Surface wave mitigation by periodic wave barriers under a moving load: theoretical analysis, numerical simulation and experimental validation.

Abstract

Periodic wave barriers (PWB) open a new window for vibration mitigation. However, the Doppler effect is rarely considered in most of the previous investigations on the control of ambient vibration induced by moving loads. This article reveals the significance of the speed and frequency of moving loads on surface waves, and improves the design method of PWB for ambient vibration reduction and isolation. First, the theoretical expression of the main frequency band of surface waves propagating in an elastic half-space caused by a moving load was obtained.

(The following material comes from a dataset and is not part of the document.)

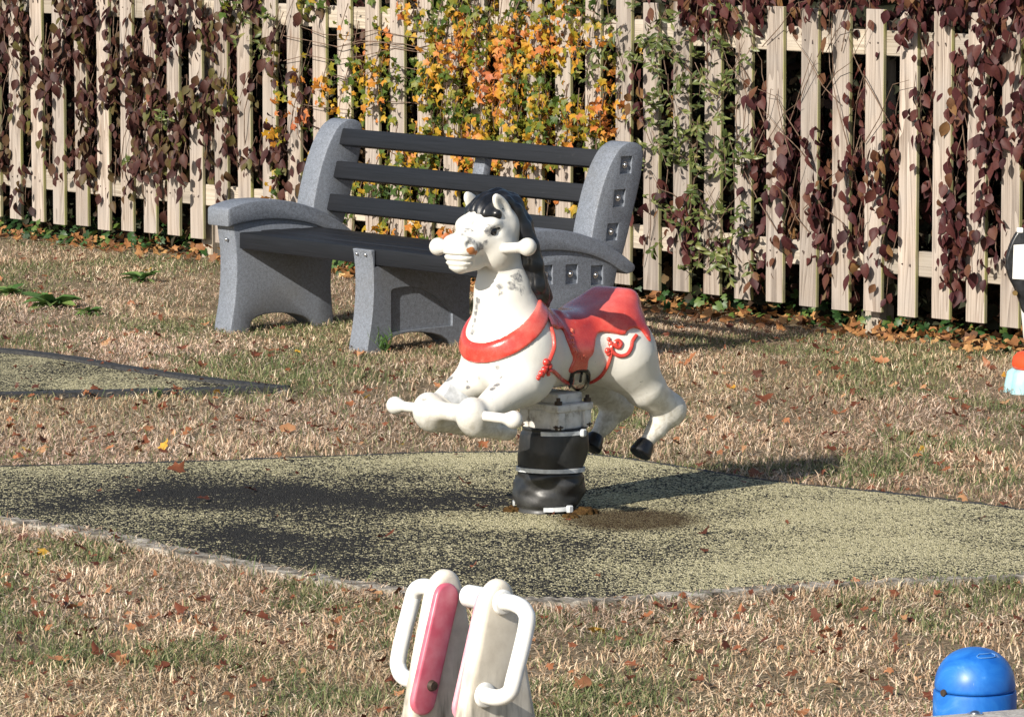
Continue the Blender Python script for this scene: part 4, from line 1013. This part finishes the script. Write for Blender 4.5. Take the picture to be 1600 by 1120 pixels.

Comparisons with the numerical results under three different types of traffic loads were also conducted and good agreement was found. Second, the theoretical expression and numerical results were verified by experimental studies. Some inherent properties of wave propagation caused by a moving load in an elastic half-space were also revealed. Third, two kinds of PWBs, i.e. periodic empty trench barrier and periodic pile barrier, were introduced to mitigate wave propagation. It has been confirmed that if the attenuation zones of PWB match the target frequency bands given by the theoretical expression, good vibration mitigation can be achieved. This article is part of the theme issue 'Current developments in elastic and acoustic metamaterials science (Part 1)'.